In software development, developers write and test their code locally, then deploy it to a staging or pre-production environment in the cloud, where they perform additional tests. These tests often fail because the code is being introduced into a production-like environment for the first time and encounters new conditions. The code must then be fixed or rewritten, tested locally again, and deployed to staging, and so on, until the tests on staging pass.
Solution to this problem?
mirrord is a tool that enables developers to run local processes within the context of their cloud environment. It makes it incredibly easy to test your code in a cloud environment (e.g., staging) without the hassle of Dockerization, CI, or deployment, and without disrupting the environment by deploying untested code.
Deployment to staging can be costly for several reasons, including the involvement of a CI process, which may be slow or break at times. Additionally, since staging environments are shared, the environment is occasionally compromised when an engineer deploys unstable code.
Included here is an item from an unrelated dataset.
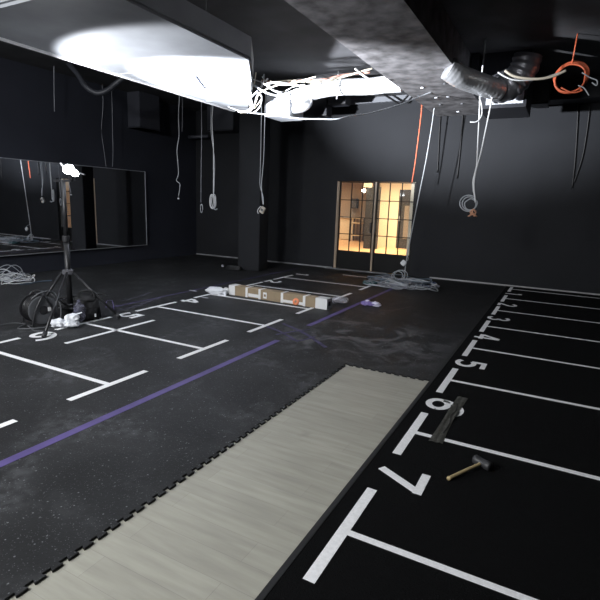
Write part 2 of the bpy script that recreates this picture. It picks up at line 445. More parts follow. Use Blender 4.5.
# turf lanes
NX = -.515
ords = {1: 'far wall end', 2: 'second lane from the far wall', 3: 'third lane from the far wall', 4: 'fourth lane', 5: 'lane beyond the six', 6: 'lane with the grey strip', 7: 'nearest lane'}
for k in range(8):          # T markings; k=0 nearest bar
    yc = 2.0 if k == 0 else 3.27+1.257*(k-1)
    bm = nb()
    if k == 0: strip(bm, -.80, -.742, 1.63, 2.43, .004); strip(bm, -.742, 3.0, 1.99, 2.03, .004)
    else:
        strip(bm, -.80, -.742, yc-.375, yc+.375 if k < 7 else yc+.3, .004)
        strip(bm, -.742, 3.0, yc-.022, yc+.022, .004)
    lo, hi = 8-k, 7-k
    lab = {0: 'white T lane line on black turf nearest the camera, beside the seven', 7: 'white T lane line on black turf beyond the one, closest to the far wall'}.get(k, 'white T lane line on black turf between the %s and the %s' % tuple({7: 'seven', 6: 'six', 5: 'five', 4: 'four', 3: 'three', 2: 'two', 1: 'one'}[v] for v in (lo, hi))if 0 < k < 7 else '')
    if k == 0: lab = 'white T lane line on black turf nearest the camera, beside the seven'
    tag(obj('lane_line', bm, turfline_m), lab, 'floor marking', 'white T lane lines on the turf')
words = {7: 'seven', 6: 'six', 5: 'five', 4: 'four', 3: 'three', 2: 'two', 1: 'one'}
for n in range(7, 0, -1):
    yc = 2.63+1.257*(7-n)
    tag(obj('lane_number', digit(nb(), str(n), -.81, yc, .30, .23, .052, .004), turfline_m), 'white number %s on the black turf' % words[n], 'number', 'white lane numbers on the turf')
# left taped grid
LXc, RXc = -5.22, -3.28
for k in range(7):
    yc = 2.73+1.265*k
    bm = nb()
    if k < 6: strip(bm, LXc-.03, LXc+.03, yc-.40, yc+.42)
    strip(bm, RXc-.03, RXc+.03, yc-.40, yc+.42)
    if k < 6: strip(bm, LXc+.03, RXc-.03, yc-.025, yc+.025)
    else: strip(bm, -4.35, RXc-.03, yc-.025, yc+.025)
    lab = ['white taped H lane marking on rubber, nearest, cut by the left photo edge', 'white taped H lane marking on rubber between the six and the five',
           'white taped H lane marking on rubber between the five and the four', 'white taped H lane marking running past the near side of the white bag',
           'white taped H lane marking mostly behind the long cardboard box', 'white taped H lane marking between the two and the one on rubber', 'white taped H lane marking closest to the glazed doors'][k]
    tag(obj('lane_line', bm, tape_m), lab, 'floor marking', 'white taped lane markings on the rubber floor')
for k, n in enumerate((6, 5, 4, 3, 2, 1)):
    yc = 3.37+1.265*k
    tag(obj('lane_number', digit(nb(), str(n), LXc-.03, yc, .31, .25, .062, 0), tape_m), 'white number %s on the rubber floor%s' % (words[n], {6: ' under the tripod foot', 5: ' right of the tripod', 4: ' near the white bag', 3: ' hidden by the white bag', 2: ' just behind the cardboard box', 1: ' farthest behind the cardboard box'}[n]), 'number', 'white lane numbers on the rubber floor')
bm = nb(); strip(bm, -4.665, -4.61, 3.3, 4.62)
tag(obj('tape_line', bm, tape_m), 'single white tape line crossing the lane beside the number five', 'floor marking')
bm = nb(); strip(bm, RXc-.03, RXc+.03, YF+.3, 1.9)
tag(obj('tape_line', bm, tape_m), 'short white tape line at the left photo edge', 'floor marking')
# purple tape
bm = nb(); strip(bm, -2.825, -2.755, -1.5, 4.75)
tag(obj('tape_line', bm, purple_m), 'long near purple tape line across the rubber floor', 'floor marking', 'purple tape lines')
bm = nb(); strip(bm, -2.845, -2.775, 5.58, 9.5)
tag(obj('tape_line', bm, purple_m), 'far purple tape line running toward the cable pile', 'floor marking', 'purple tape lines')
bm = nb(); strip(bm, -5.71, -5.665, 4.75, 10.6)
tag(obj('tape_line', bm, purple_d), 'thin faded purple line behind the white bag', 'floor marking', 'purple tape lines')
# peeled, scattered tape residue in the gap of the purple line
def ribbon(bm, pts, w, z=.0006):
    P = smoothpts([Vector((p[0], p[1], p[2] if len(p) > 2 else z)) for p in pts], 5)
    prev = None
    for i, p in enumerate(P):
        t = (P[min(i+1, len(P)-1)]-P[max(i-1, 0)]).normalized(); n = Vector((-t.y, t.x, 0)).normalized()*w/2
        cur = [bm.verts.new(p-n), bm.verts.new(p+n), bm.verts.new(p+n+Vector((0, 0, .001))), bm.verts.new(p-n+Vector((0, 0, .001)))]
        if prev:
            for j in range(4): bm.faces.new((prev[j], prev[(j+1) % 4], cur[(j+1) % 4], cur[j]))
        else: bm.faces.new(cur)
        prev = cur
    bm.faces.new(list(reversed(prev))); bmesh.ops.recalc_face_normals(bm, faces=bm.faces[:]); return bm
res = [((264, 325), (280, 331), (298, 341), .04, 'left'), ((283, 323), (305, 333), (326, 347), .05, 'right'), ((276, 334), (293, 331), (310, 329), .03, 'cross'), ((286, 338), (300, 340), (315, 336), .03, 'lower')]
for (a, b_, c, w_, nm) in res:
    bm = ribbon(nb(), [G(*a), G(*b_), G(*c)], w_)
    tag(obj('tape_residue', bm, purple_d), {'left': 'dark purple tape mark slanting at the left of the purple line gap', 'right': 'longest dark purple tape mark slanting across the purple line gap', 'cross': 'short purple smear crossing the slanting marks in the purple line gap', 'lower': 'faint purple smear just below the crossing one in the gap'}[nm], 'tape mark', 'purple marks in the gap of the line')
# lilac streaks and curled film near the tripod
q = G(112, 306)
tag(obj('curled_tape', ribbon(nb(), [G(106, 307), (G(107, 303).x, G(107, 303).y, .04), (q.x, q.y, .09), (G(113, 305).x, G(113, 305).y, .04), G(114, 309)], .008), purple_f), 'thin curled strip of lilac tape standing right of the black tool bag', 'tape')
for a, b_, w_, lab in (((118, 310), (160, 297), .10, 'lilac chalk smear between the tripod and the number five'), ((122, 300), (150, 292), .06, 'second fainter lilac smear beyond the number five')):
    tag(obj('chalk_smear', ribbon(nb(), [G(*a), G((a[0]+b_[0])/2, (a[1]+b_[1])/2+1), G(*b_)], w_, .0003), mat('lilac_smear', (.025, .023, .036), .9, noise=(.5, 12))), lab, 'floor mark')

# ------------------------------------------------------------------ tripod work light
TC = Vector((-5.66, 4.13, 0))
tp = thing('work_light_stand', 'black tripod work light with bright white lamp in front of the mirror', 'work light', TC)
hubz = .60
tube_ = tube
pb = nb(); tube(pb, [(0, 0, .12), (0, 0, 1.05)], .036, 12); obj('lower_pole', pb, blkm, tp, True)
pb = nb(); tube(pb, [(0, 0, 1.0), (.01, 0, 1.78)], .027, 12); obj('upper_pole', pb, blkm, tp, True)
pb = nb(); lathe(pb, [(.045, 1.0), (.05, 1.01), (.05, 1.07), (.045, 1.08)], 16); obj('collar', pb, blk, tp)
pb = nb(); lathe(pb, [(.05, hubz-.03), (.075, hubz-.02), (.075, hubz+.03), (.05, hubz+.04)], 16); obj('leg_hub', pb, mat('hub_grey', (.09, .09, .10), .4), tp)
pb = nb(); lathe(pb, [(.04, .12), (.055, .13), (.055, .17), (.04, .18)], 16); obj('brace_hub', pb, blk, tp)
feet = [G(44, 338), G(120, 319), G(33, 317)]
for i, f_ in enumerate(feet):
    v = f_-TC; d = v.normalized(); top = Vector((d.x*.07, d.y*.07, hubz)); ft = Vector((v.x, v.y, .02))
    lb = nb(); tube(lb, [top, ft+(ft-top).normalized()*-.04], .017, 8)
    lg = obj('leg', lb, blkm, tp, True)
    rb = nb(); tube(rb, [ft+(top-ft).normalized()*.07, ft], .026, 10); obj('rubber_foot', rb, blk, lg, True)
    bb = nb(); mid = top.lerp(ft, .45); tube(bb, [(d.x*.05, d.y*.05, .15), mid], .008, 6); obj('brace', bb, blkm, tp, True)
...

mirrord removes the costs associated with deployment to staging by completely removing the ‘deployment’ step from the process. By plugging your local process directly into the staging environment, you can test your code in cloud conditions without going through a lengthy CI process, and without the risk of breaking the environment for other developers.
How does it work?
When you start your local process with mirrord, it creates a pod in your cloud environment, which listens in on the pod you’ve passed as an argument. It overrides your app’s system calls to use the remote pod’s network and file system. It listens to traffic from the cloud, sends outgoing requests from the remote pod, accesses remote files, and merges environment variables.
How is it different from other remocal solutions?
mirrord is not the first tool to allow you to run your code in the cloud. However, it does it in a way that’s completely different from all the other solutions. While all other remocal solutions use some version of a VPN to connect your local machine (or local Docker container) to the cluster, mirrord works at the level of your local process, overriding its syscalls and proxying them to the cloud. Similarly, at the cluster level, it operates at the level of the target pod, running on the same node and executing the system calls received from the client.